Select every line holding the word "were" and copy it.

———

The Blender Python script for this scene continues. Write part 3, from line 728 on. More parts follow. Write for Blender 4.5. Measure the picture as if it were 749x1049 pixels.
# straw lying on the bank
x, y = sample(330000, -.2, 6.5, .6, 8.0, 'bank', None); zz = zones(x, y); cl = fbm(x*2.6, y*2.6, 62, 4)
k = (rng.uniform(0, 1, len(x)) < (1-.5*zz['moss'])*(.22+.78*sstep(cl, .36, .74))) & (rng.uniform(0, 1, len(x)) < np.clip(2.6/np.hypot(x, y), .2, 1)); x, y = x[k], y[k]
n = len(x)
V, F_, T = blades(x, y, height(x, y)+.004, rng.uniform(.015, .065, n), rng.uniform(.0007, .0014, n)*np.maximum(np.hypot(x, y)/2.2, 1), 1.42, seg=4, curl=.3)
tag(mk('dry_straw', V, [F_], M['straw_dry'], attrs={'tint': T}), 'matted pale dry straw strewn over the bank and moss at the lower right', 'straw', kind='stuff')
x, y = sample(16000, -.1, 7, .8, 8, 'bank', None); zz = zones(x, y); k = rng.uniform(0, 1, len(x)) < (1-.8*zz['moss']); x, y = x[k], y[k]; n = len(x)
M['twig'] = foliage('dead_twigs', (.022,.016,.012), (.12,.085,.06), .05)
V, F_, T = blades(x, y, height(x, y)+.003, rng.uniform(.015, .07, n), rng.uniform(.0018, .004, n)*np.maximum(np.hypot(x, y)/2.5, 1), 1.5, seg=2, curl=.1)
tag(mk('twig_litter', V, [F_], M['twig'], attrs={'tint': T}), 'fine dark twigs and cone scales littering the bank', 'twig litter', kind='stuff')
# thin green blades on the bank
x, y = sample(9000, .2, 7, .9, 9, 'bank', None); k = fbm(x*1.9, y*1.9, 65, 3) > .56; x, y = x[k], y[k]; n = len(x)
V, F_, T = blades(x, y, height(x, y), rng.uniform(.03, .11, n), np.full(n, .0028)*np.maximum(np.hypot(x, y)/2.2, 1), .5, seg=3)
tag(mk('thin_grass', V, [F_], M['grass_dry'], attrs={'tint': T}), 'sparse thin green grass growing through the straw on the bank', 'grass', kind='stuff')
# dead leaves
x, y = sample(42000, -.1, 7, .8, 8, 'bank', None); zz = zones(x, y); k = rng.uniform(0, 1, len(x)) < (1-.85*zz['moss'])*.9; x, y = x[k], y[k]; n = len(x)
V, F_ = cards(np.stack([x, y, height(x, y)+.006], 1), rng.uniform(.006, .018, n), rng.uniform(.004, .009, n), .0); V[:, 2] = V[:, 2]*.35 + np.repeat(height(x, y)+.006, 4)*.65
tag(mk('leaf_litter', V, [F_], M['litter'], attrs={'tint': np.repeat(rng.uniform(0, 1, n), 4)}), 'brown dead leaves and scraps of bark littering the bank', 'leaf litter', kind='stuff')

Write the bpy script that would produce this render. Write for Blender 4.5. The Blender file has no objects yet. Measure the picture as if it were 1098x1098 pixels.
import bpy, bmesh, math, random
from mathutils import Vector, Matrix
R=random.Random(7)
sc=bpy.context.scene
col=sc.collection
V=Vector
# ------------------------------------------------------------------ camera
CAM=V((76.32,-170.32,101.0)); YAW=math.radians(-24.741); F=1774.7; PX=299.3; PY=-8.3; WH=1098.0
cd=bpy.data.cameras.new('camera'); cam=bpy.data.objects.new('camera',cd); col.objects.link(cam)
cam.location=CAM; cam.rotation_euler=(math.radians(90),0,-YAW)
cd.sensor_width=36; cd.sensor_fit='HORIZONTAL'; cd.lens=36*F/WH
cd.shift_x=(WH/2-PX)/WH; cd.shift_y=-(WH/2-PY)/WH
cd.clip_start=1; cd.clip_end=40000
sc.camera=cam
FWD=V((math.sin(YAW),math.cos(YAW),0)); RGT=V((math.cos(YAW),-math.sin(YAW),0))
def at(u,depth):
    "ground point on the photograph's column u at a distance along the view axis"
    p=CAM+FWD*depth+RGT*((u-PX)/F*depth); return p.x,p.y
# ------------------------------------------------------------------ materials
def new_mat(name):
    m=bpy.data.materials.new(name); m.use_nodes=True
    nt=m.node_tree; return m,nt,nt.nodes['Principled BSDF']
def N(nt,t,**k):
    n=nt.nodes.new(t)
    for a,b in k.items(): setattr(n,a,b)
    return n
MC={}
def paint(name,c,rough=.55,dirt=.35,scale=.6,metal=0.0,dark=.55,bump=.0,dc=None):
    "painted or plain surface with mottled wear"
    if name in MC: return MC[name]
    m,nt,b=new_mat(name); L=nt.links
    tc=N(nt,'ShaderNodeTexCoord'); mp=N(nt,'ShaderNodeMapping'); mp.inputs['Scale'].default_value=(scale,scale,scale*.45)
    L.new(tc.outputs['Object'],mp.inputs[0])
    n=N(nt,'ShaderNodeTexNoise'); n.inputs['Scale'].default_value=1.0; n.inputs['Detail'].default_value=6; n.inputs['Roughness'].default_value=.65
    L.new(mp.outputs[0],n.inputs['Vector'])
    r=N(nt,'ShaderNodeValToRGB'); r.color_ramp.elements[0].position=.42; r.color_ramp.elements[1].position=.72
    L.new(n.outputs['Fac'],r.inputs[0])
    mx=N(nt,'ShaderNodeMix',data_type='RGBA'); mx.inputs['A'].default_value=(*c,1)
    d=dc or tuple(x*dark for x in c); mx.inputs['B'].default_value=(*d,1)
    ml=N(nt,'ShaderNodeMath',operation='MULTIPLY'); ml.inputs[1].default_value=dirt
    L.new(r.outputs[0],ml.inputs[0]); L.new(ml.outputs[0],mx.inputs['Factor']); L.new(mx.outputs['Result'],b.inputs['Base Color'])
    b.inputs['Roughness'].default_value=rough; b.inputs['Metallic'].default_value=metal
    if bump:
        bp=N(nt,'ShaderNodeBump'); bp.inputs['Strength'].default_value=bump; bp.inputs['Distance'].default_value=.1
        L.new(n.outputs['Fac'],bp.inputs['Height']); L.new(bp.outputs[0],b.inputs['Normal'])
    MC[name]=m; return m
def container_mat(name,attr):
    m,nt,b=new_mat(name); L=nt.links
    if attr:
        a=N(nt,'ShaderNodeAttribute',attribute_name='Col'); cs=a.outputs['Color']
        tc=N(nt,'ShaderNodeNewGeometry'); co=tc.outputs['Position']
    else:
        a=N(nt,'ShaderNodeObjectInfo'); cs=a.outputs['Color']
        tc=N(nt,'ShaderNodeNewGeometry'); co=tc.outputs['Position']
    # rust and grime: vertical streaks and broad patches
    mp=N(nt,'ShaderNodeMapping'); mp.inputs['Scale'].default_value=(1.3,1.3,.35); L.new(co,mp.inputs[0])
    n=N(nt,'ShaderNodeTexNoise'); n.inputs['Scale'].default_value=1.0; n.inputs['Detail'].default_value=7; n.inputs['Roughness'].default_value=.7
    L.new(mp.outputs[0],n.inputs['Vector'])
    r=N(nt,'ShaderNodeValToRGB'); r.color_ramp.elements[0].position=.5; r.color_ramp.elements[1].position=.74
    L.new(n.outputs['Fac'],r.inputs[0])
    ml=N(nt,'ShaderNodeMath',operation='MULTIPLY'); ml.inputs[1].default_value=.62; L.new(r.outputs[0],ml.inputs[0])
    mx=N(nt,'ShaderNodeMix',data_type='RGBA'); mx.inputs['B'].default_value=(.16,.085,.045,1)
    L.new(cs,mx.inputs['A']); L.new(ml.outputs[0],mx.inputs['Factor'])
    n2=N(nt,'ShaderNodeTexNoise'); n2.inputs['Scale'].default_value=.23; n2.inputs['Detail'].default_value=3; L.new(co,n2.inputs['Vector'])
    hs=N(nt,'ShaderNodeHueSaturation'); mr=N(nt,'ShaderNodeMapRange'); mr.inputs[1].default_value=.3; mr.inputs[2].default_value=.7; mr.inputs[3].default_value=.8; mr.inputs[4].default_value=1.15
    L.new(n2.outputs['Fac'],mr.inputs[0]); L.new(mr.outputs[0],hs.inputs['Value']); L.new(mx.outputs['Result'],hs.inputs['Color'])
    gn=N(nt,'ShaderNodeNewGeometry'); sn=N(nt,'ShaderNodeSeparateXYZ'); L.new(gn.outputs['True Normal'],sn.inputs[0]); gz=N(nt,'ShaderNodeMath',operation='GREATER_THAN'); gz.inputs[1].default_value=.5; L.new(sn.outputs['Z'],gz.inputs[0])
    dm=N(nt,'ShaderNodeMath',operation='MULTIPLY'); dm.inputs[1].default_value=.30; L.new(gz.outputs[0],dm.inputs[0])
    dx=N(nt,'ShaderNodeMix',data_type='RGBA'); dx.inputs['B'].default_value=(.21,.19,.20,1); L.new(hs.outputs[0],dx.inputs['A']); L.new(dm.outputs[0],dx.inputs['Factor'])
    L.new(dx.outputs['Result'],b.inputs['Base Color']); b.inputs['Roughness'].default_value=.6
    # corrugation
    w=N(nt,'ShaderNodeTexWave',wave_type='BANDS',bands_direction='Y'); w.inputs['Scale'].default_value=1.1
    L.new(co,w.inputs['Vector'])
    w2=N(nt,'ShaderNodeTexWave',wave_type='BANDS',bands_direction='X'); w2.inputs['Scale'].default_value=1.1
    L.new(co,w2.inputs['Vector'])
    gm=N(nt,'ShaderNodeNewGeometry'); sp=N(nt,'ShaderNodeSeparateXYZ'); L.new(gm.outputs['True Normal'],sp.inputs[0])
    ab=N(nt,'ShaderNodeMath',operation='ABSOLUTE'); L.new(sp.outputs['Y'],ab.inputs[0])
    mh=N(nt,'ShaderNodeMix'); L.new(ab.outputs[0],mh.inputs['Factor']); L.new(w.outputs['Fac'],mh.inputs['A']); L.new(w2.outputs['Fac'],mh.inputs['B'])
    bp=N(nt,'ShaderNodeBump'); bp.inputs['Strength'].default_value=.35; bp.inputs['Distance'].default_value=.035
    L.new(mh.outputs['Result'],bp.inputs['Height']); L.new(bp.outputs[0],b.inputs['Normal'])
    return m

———

*Written answer*.
The Blender Python script for this scene continues. Write part 3, from line 728 on. More parts follow. Write for Blender 4.5. Measure the picture as if it were 749x1049 pixels.
Write the bpy script that would produce this render. Write for Blender 4.5. The Blender file has no objects yet. Measure the picture as if it were 1098x1098 pixels.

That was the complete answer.